My dude, we struggle to take over poor middle-eastern countries. I'm not sure how you think us trying to take over the world would go.
It has however, at times, projected power for limited durations, with a goal to leave after. This has often been coupled with unclear goals, political maneuvering, and changing political situations back home.
This is very different from an empirical, king and country, nation wide focused goal.
These smaller actions have never mobilized the entire country on an expansionist, war time footing.
However, if we instead did something different called "try to take over a country"—which also does involve projecting power, and also occupying foreign nations for long periods of time, perhaps even up to and including 20 years—it would not be coupled with unclear goals, political maneuvering, and changing political situations back home.

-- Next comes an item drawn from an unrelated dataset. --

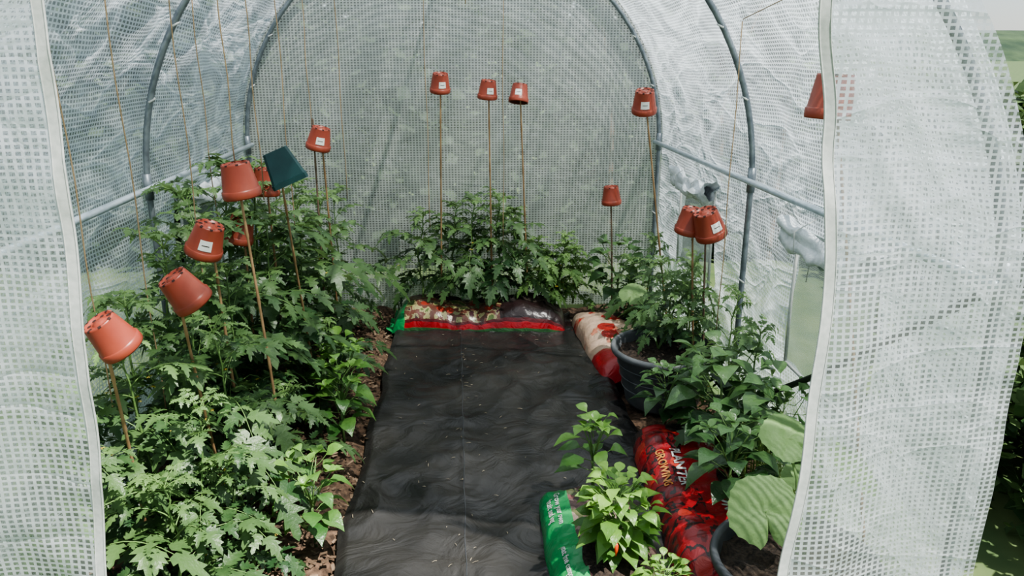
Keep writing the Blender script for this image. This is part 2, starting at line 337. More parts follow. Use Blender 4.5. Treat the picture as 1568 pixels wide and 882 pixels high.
# windows
k=0
for side in (1,-1):
    for (a,b,c,d) in WIN[side]:
        k+=1; w=empty('window_%d'%k)
        x=side*(HR-.025)
        mb=MB(); grid(mb,lambda u,v:((x+side*.01*noise.noise(Vector((u*4,v*4,k))),c-.01+(d-c+.02)*u,a-.01+(b-a+.02)*v),(c+(d-c)*u,a+(b-a)*v)),16,16); mb.obj('insect_mesh',[M_net],parent=w)
        mb=MB()
        def rb(u,v):
            t=u; yy=c-.03+(d-c+.06)*t; ang=v*2*math.pi
            rr=.034+.022*noise.noise(Vector((t*6,math.cos(ang)*1.5,math.sin(ang)*1.5+k)))+.009*math.sin(ang*3+t*6)
            sag=.045*math.sin(t*math.pi)+.02*noise.noise(Vector((t*5,k,0)))
            return ((x-side*(.035+.01*math.sin(t*8)+rr*math.cos(ang)),yy,b+.01-sag+rr*1.2*math.sin(ang)),(yy,b+ang*.03))
        grid(mb,rb,40,18); mb.obj('rolled_blind',[M_blind],parent=w)
        mb=MB()
        for yy in (c+.12,d-.12): tube(mb,[(x-side*.01,yy,b+.06),(x-side*.08,yy,b+.02),(x-side*.075,yy,b-.05),(x-side*.012,yy,b-.07),(x-side*.014,yy+.01,b-.16)],.0022,5)
        for p,q in (((c,a),(c,b)),((d,a),(d,b)),((c,a),(d,a))):
            tube(mb,[(x-side*.004,p[0],p[1]),(x-side*.008,(p[0]+q[0])/2,(p[1]+q[1])/2),(x-side*.004,q[0],q[1])],.006,6)
        mb.obj('window_trim',[M_bind],parent=w)

# doors (hanging flaps)
def interp(tab,z):
    for (a,b),(c,d) in zip(tab,tab[1:]):
        if z<=c: t=max(0,(z-a)/(c-a)); t=t*t*(3-2*t); return b+(d-b)*t
    return tab[-1][1]
def flap(name,side,tab,bow,seed):
    ztop=1.98
    def P(u,z):
        xi=interp(tab,z); 
        if z>1:
            a=math.asin(min(.98,(z-1)/1.2)); rr=1.235+fronttaper(Y0,a); xo=math.sqrt(max(.05,rr**2-(z-1)**2))
        else: xo=1.235
        xo=max(xo,xi+.05)
        x=xi+(xo-xi)*u
        y=1.485-bow*max(0,(1.3-z)/1.3)*(1-u)**1.2
        y+=-.016*math.sin(x*16+seed+z*.7)*(1-u)*min(1,max(0,1.9-z))-.014*ridged(x*2+z,z*2.2-x,seed)-.007*ridged(x*5,z*4+x*3,seed+2)
        x+=.006*noise.noise(Vector((z*3,seed,0)))*(1-u)
        return Vector((side*x,y,z))
    d=empty(name)
    mb=MB(); grid(mb,lambda u,v:((P(u,.02+v*(ztop-.02))),(P(u,.02+v*(ztop-.02)).x,.02+v*(ztop-.02))),60,130); mb.obj('flap_sheet',[M_flap],parent=d)
    mb=MB()
    def bf(u,v):
        z=.02+v*(ztop-.02); p=P(0,z); q=P(.05,z); dr=(q-p).normalized()
        return (p+dr*(.022*u)-Vector((0,.0035,0)),(u,v))
    grid(mb,bf,6,110)
    pts=[bf(0,v/80)[0] for v in range(81)]; tube(mb,pts,.0022,6)
    pts=[bf(1,v/80)[0] for v in range(81)]; tube(mb,pts,.0012,6)
    mb.obj('edge_binding',[M_bind],parent=d)
flap('door_1',-1,[(0,.79),(.38,.775),(.8,.745),(1.2,.728),(1.6,.715),(1.98,.61)],.03,2)
flap('door_2',1,[(0,.68),(.3,.692),(.72,.728),(1.04,.748),(1.36,.725),(1.6,.683),(1.98,.61)],.13,7)

# ------------------------------------------------------------------ floor
def soilf(u,v):
    x=-1.13+2.26*u; y=1.4+3.06*v
    b=.035 if x<-.45 else (.035*(1-(x+.45)/.08) if x<-.37 else 0)
    if x>.8: b=.02
    z=b+.012*noise.noise(Vector((x*9,y*9,0)))+.010*noise.noise(Vector((x*25,y*25,2)))-.006
    return ((x,y,z),(x,y))
mb=MB(); grid(mb,soilf,140,170); mb.obj('soil_bed',[M_soil])
def matz(x,y):
    z=.036+.015*ridged(x*2.6+.5*y,y*1.6-x*.6,31)+.013*ridged(x*4-y*2.2,y*3+x*2,35)+.005*ridged(x*8,y*7+x*3,38)
    if abs(x)<.10: z+=.003*(1-abs(x)/.10)*math.sin(y*46+3*math.sin(y*7))
    if abs(x)<.02: z+=.005*(1-abs(x)/.02)
    return z
def matf(u,v):
    y=1.2+2.76*v
    xl=-.405-.03*noise.noise(Vector((0,y*3,1)))+.035*v; xr=.75+.02*noise.noise(Vector((5,y*3,1)))-.06*v
    x=xl+(xr-xl)*u; z=matz(x,y)
    e=min(u,1-u)*(xr-xl)
    if e<.03: z-=.016*(1-e/.03)
    y2=y+(.02*noise.noise(Vector((x*4,0,9))) if v>.98 else 0)
    return ((x,y2,z),(x,y))
mb=MB(); grid(mb,matf,150,300)
sp=[(0+.002*math.sin(i*.4),1.2+2.74*i/140,matz(0,1.2+2.74*i/140)+.0005) for i in range(141)]
tube(mb,sp,.0015,5,1)
mb.obj('weed_control_mat',[M_mat,M_tub2])
random.seed(5); mb=MB()
for i in range(110):
    x=U(-.38,.65);y=U(1.7,3.9); a=U(0,6.28); l=U(.006,.022)
    if R()<.5: x=.0+random.gauss(0,.06)
    p=Vector((x,y,matz(x,y)+.003)); d=Vector((math.cos(a),math.sin(a),U(-.05,.1)))*l
    tube(mb,[p,p+d*.5+Vector((0,0,.002)),p+d],U(.0006,.0013),4)
mb.obj('straw_debris',[M_straw])
mb=MB()
for i in range(1500):
    x=U(-.75,-.38) if R()<.8 else U(-1.10,-.4); y=U(1.6,4.4)
    if R()<.12: x=U(.72,1.1)
    z=.04 if x<-.42 else .03
    l=U(.008,.03);w=l*U(.25,.6); a=U(0,6.28); M=Matrix.Translation((x,y,z+U(-.005,.008)))@Euler((U(-.4,.4),U(-.4,.4),a)).to_matrix().to_4x4()
    h=.003
    vs=[M@Vector(q) for q in ((-l/2,-w/2,0),(l/2,-w/3,0),(l/2*.8,w/2,0),(-l/2,w/3,0),(-l/2,-w/2,h),(l/2,-w/3,h),(l/2*.8,w/2,h),(-l/2,w/3,h))]
    mb.add(vs,[(4,5,6,7),(0,1,5,4),(1,2,6,5),(2,3,7,6),(3,0,4,7)],0)
mb.obj('bark_chippings',[M_bark],False)

# ------------------------------------------------------------------ grow bags
def bag(name,Ln,W,H,mat,loc,rz,texts=(),soil=(),seed=0):
    def h(u,v):
        a=abs(2*u-1);b=abs(2*v-1)
        base=max(0,1-a**7)**.55*max(0,1-b**4)**.5
        wr=.012*ridged(u*Ln*7,v*W*5+u*2,seed)+.006*ridged(u*Ln*16,v*W*9,seed+3)
        return H*base*(.86+.14*math.sin(u*9+seed))+wr*min(1,base*2)
    def pos(u,v,z=None):
        a=abs(2*u-1)
        w=W*(1-.10*a**4)*(1+.02*math.sin(u*17+seed)); 
        return Vector(((u-.5)*Ln,(v-.5)*w,h(u,v) if z is None else z))
    e=empty(name,loc); e.rotation_euler=(0,0,rz)
    ev=lambda v:.5-.5*math.cos(math.pi*v)
    mb=MB(); grid(mb,lambda u,v:(pos(u,ev(v))+Vector((0,0,.004)),(u,ev(v))),80,48)
    grid(mb,lambda u,v:(pos(u,1-v,0),(u,v)),20,10)
    for s in (-1,1):   # heat-sealed end flanges
        grid(mb,lambda u,v:(Vector((s*(Ln/2-.005+.035*u),(v-.5)*W*.9,.006+.012*math.sin(v*14+seed)*u+.012*u)),(0 if s<0 else 1,v)),3,24)
    mb.obj('bag_skin',[mat],parent=e)
    for (cu,cv,ru,rv) in soil:
        mb=MB(); vs=[pos(cu,cv)+Vector((0,0,.012))]
        n=28;fs=[]
        for ring in (.5,1):
            for k in range(n):
                t=2*math.pi*k/n; q=1+.15*noise.noise(Vector((math.cos(t)*2,math.sin(t)*2,seed+cu)))
                p=pos(min(.97,max(.03,cu+ru*ring*q*math.cos(t))),min(.95,max(.05,cv+rv*ring*q*math.sin(t)))); vs.append(p+Vector((0,0,.014 if ring<1 else .006)))
        for k in range(n): fs.append((0,1+k,1+(k+1)%n)); fs.append((1+k,1+n+k,1+n+(k+1)%n,1+(k+1)%n))
        mb.add(vs,fs,0); mb.obj('compost_opening',[M_compost],parent=e)
    for (txt,sz,u,v,rot,mt) in texts:
        cu=bpy.data.curves.new('t','FONT'); cu.body=txt; cu.size=sz; cu.align_x='CENTER'; cu.align_y='CENTER'; cu.offset=sz*.02
        to=bpy.data.objects.new('t',cu); COL.objects.link(to)
        dg=bpy.context.evaluated_depsgraph_get(); me=bpy.data.meshes.new_from_object(to.evaluated_get(dg)); bpy.data.objects.remove(to)
        bm=bmesh.new(); bm.from_mesh(me); bmesh.ops.triangulate(bm,faces=bm.faces[:])
        for _ in range(2): bmesh.ops.subdivide_edges(bm,edges=[x for x in bm.edges if x.calc_length()>.012],cuts=1); bmesh.ops.triangulate(bm,faces=bm.faces[:])
        cr,sr=math.cos(rot),math.sin(rot)
        for q in bm.verts:
            x=q.co.x*cr-q.co.y*sr; y=q.co.x*sr+q.co.y*cr
            uu=min(.98,max(.02,u+x/Ln)); vv=min(.97,max(.03,v+y/W)); q.co=pos(uu,vv)+Vector((0,0,.0075))
        bm.to_mesh(me); bm.free(); me.materials.clear(); me.materials.append(mt); put('printed_text',me,parent=e)
    return e
bag('grow_bag',.97,.38,.150,B1,(.115,4.10,.03),-.10,soil=[(.30,.75,.1,.16),(.58,.66,.12,.24),(.80,.62,.09,.26),(.92,.5,.05,.2)],seed=1)
bag('grow_bag',.88,.34,.12,B2,(.80,3.66,.03),-math.pi/2+.03,soil=[(.3,.75,.1,.15)],seed=4)
bag('grow_bag',.94,.31,.125,B3,(.775,2.19,.03),math.pi/2-.06,texts=[('TOMATO',.065,.30,.28,math.pi,M_white),('GROWING',.04,.58,.80,math.pi,M_orange),('PLANTER',.05,.58,.62,math.pi,M_white)],soil=[(.5,.15,.08,.10),(.88,.4,.06,.2)],seed=7)
bag('grow_bag',.95,.33,.12,B4,(.405,1.78,.032),math.pi/2,texts=[('Grow your own\nfruit and veg',.026,.82,.87,math.pi,M_white),('peat free compost',.022,.5,.87,math.pi,M_white)],soil=[(.90,.45,.06,.16),(.5,.45,.16,.3)],seed=10)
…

> These smaller actions have never mobilized the entire country on an expansionist, war time footing.
So we've done these things which failed, but if we did a different thing, it would definitely succeed.
Instead, the literal goal was to give an entire generation of people time to grow up with democracy, set up institutions, have full bellies, excellent schooling, equality between the sexes, the list goes on.
The goal was never to stay, only to train, assist, help. The goal was to remove a threat, but at the same time make lives better. This is a laudable goal.
Regardless of the success or not, or even if the goal was doable, reasonable, the type of force applied, the way civilians were treated after, the negotiations with local politicians were all very different. To compare this sort of action, with whole scale war with the intention of permanent occupation isn't a fair comparison.